Construction Project Unearths Millions of Fossils Beneath a Los Angeles High School
The discoveries include sharks, shorebirds, mammals and saber-toothed salmon, with the oldest remains dating to almost nine million years ago
Millions of years ago, Los Angeles was underwater. In fact, the land where the city lies today was submerged for most of its geological history. And now, a local high school has gotten a powerful reminder of that fact: Construction work at the San Pedro High School on the Palos Verdes Peninsula revealed millions of marine fossils beneath its campus that testify to the region’s aquatic prehistory.
“There’s never been this type of density of fossils ever found at a site like this before in California,” Wayne Bischoff, the director of cultural resources at Envicom Corporation who managed the excavated fossils, tells the Los Angeles Times’ Jireh Deng. “It’s the largest marine bone bed found in Los Angeles and Orange counties.”
The excavation work, which began in 2022, revealed three distinct fossil sites: a layer of 120,000-year-old shells from the Pleistocene epoch, an 8.7-million-year-old bonebed containing fish and marine mammal remains from the Miocene epoch and an 8.9-million-year-old layer of phosphorous-rich rock that revealed evidence of volcanic activity.
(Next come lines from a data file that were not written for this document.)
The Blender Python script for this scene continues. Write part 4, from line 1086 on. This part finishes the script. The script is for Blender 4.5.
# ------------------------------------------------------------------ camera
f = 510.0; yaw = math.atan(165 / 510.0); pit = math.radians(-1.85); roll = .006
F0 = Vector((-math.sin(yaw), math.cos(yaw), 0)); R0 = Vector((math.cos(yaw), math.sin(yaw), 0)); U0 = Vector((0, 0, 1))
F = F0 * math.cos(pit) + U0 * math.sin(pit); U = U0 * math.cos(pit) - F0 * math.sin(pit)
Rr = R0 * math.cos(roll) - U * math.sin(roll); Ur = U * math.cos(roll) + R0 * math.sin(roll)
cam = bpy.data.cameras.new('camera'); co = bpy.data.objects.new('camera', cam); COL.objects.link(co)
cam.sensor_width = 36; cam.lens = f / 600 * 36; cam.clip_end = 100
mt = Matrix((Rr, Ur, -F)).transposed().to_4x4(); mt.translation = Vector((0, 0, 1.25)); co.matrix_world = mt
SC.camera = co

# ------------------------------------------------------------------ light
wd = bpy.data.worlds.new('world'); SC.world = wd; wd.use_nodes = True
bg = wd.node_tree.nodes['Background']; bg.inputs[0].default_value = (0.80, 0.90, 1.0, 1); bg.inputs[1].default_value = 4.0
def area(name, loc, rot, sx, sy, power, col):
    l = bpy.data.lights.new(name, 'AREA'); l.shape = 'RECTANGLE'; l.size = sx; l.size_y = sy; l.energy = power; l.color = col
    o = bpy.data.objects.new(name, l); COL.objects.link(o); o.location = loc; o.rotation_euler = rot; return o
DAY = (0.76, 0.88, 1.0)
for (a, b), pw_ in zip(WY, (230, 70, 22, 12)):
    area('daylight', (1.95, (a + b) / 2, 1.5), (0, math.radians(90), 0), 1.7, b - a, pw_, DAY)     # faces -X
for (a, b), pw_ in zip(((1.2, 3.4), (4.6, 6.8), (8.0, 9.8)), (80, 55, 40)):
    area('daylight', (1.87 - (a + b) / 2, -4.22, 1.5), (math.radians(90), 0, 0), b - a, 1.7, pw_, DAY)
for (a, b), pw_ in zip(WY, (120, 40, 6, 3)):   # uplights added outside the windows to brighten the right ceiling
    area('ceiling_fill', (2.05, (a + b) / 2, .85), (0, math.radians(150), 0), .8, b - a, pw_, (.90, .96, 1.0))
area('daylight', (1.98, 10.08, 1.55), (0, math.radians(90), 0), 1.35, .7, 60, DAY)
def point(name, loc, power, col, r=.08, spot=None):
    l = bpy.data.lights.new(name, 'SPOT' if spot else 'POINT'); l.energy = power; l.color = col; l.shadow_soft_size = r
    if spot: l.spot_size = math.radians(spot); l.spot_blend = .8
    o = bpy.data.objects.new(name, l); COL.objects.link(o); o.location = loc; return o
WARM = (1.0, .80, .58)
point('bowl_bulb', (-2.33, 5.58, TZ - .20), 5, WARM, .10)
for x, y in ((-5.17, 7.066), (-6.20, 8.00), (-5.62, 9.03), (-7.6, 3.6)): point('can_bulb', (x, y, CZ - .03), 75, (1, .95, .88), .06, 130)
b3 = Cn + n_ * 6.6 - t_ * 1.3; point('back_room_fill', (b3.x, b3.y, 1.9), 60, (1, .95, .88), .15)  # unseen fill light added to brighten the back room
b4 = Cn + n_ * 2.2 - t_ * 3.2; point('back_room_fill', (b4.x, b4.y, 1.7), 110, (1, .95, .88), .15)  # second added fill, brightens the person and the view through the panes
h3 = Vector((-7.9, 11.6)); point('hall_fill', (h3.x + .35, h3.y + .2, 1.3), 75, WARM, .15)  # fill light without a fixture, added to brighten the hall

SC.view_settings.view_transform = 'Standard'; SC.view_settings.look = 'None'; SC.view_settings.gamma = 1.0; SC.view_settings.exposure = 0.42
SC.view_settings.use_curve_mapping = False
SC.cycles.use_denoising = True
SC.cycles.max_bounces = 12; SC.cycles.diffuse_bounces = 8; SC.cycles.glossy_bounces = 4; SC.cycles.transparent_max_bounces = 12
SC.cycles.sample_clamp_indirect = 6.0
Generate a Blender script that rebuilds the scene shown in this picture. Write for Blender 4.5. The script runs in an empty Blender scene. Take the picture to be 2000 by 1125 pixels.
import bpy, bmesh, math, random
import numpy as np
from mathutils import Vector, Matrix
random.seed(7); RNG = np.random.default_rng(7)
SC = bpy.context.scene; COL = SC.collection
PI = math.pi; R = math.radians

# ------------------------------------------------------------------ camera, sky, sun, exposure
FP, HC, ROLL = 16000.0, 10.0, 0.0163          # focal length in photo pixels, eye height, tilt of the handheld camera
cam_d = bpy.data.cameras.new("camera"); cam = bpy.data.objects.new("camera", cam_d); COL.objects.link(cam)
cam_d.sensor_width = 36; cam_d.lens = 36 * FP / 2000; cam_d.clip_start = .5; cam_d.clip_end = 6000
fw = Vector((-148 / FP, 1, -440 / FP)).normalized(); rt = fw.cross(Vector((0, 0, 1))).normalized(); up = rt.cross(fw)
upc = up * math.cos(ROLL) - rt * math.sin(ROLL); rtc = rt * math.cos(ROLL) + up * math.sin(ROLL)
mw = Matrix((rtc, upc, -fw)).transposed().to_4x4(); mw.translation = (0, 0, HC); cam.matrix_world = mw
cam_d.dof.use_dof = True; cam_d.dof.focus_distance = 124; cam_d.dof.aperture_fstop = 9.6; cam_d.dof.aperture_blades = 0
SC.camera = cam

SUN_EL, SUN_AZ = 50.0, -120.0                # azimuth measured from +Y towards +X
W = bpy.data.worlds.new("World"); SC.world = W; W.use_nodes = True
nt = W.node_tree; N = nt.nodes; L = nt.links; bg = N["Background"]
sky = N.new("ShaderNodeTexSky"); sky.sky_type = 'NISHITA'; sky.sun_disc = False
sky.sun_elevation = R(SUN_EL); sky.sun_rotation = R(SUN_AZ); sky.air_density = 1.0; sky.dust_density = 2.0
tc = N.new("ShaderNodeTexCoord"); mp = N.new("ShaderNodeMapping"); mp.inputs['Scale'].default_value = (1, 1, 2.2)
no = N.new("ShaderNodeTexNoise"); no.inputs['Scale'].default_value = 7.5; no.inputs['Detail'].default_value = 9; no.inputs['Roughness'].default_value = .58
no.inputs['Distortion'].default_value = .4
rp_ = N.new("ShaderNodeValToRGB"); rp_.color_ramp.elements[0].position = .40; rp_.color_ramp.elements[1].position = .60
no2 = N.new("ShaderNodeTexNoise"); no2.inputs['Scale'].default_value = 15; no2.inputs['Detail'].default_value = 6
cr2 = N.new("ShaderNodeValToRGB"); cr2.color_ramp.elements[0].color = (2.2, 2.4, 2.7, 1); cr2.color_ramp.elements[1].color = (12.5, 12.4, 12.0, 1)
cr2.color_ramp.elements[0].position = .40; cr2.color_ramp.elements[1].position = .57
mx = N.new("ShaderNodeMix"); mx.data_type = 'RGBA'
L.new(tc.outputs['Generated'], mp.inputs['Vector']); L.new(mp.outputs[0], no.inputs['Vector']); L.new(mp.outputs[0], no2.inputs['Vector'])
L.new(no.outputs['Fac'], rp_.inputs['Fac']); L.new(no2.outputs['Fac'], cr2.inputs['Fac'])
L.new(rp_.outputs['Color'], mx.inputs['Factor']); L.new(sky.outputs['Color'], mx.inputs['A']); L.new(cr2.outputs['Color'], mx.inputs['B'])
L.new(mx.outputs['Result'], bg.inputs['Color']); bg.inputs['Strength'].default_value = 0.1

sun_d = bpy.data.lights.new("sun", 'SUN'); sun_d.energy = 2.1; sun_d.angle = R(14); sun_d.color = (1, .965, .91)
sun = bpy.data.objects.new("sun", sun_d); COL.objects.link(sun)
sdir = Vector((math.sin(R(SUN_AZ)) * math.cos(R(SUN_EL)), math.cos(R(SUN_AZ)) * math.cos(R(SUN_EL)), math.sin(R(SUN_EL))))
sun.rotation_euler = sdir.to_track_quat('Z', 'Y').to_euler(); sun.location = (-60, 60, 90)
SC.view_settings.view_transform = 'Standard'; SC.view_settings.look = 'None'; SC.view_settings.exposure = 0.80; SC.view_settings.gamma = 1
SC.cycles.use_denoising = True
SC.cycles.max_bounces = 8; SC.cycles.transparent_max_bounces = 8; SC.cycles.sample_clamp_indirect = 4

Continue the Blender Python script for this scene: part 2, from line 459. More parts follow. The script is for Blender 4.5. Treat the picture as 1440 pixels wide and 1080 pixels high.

Now that the construction is completed, scientists have begun the arduous process of studying the tons of paleontological material unearthed from the site, including remains of sea turtles, birds, fish, sharks, dolphins, whales, invertebrates, plants and the megalodon, the largest shark to ever exist. The fossils represented more than 200 species, including some that had never been seen in Southern California before, such as the saber-toothed salmon.
The deepest bonebed layer dates to a time that’s underrepresented in the fossil record of the Palos Verdes Peninsula. “The material is unique in that it also has a large amount of coprolites—fossilized scat that contains dozens of fish bones,” wrote Bischoff in a summary of the findings shared with Smithsonian magazine.
The fossil discoveries at San Pedro High School are almost 9 million years old and a game-changer for the @NHMLA. These unique bonebeds found in the region are vital for future research, education and understanding of aquatic life in prehistoric Southern California. pic.twitter.com/lubcICBHy1
— Alberto M. Carvalho (@LAUSDSup) September 9, 2024
Using these newly discovered remains, researchers at the Museum of Natural History of Los Angeles County, along with Milad Esfahani, a San Pedro High School student and museum intern, are now analyzing the area’s geologic past.
“We’ve moved away from just describing what we find, identifying new species and making lists of things … to really trying to understand how ecosystems function, how they’ve changed through time,” Austin Hendy, a paleontologist and assistant curator at the museum, tells LAist’s Mariana Dale.
Because of the shoreline-related fossils—including coastal plants, driftwood and shorebirds—the team suggests the area was home to a prehistoric island, which is now long gone. Millions of years ago, a storm could have channeled organic debris east from the island and into an underwater canyon, where a layer of mud effectively sealed it into sediment that was only revealed in more geologically recent times. Hendy also hypothesizes that there was “volcanism going on somewhere in the vicinity,” he tells ABC7’s Amanda Palacios. Experts are now looking for signs of more extinct islands.
“We’re kind of like detectives,” Richard Behl, a geologist at California State University, Long Beach, who is studying the composition of the fossils, tells the Los Angeles Times. “We got to find clues and piece those clues together.”
He explains that the Miocene-era fossils are encased in diatomite, a sort of fossilized algae, which signals that the prehistoric environment was nutrient-rich and capable of supporting a complex ecosystem.
The rarity of the discovery has surprised the school’s students—most of L.A.’s paleontological history is sealed away beneath concrete, per LAist.
“I thought this stuff was something that never happens, especially around here,” Taya Olson, a San Pedro High School student, says to ABC7. “It only happens in textbooks.”
The fossils have now been distributed to various institutions for future research, including the Natural History Museum of Los Angeles County, Cabrillo Marine Aquarium, Los Angeles Unified School District and Cal State Channel Islands. Researchers hope the discovery could unveil even more information about Southern California’s prehistoric ecology.
“It’s the entire ecosystem from an age that’s gone,” Bischoff tells LAist. “We have all this evidence to help future researchers put together what an entire ecology looked like nine million years ago. That’s really rare.”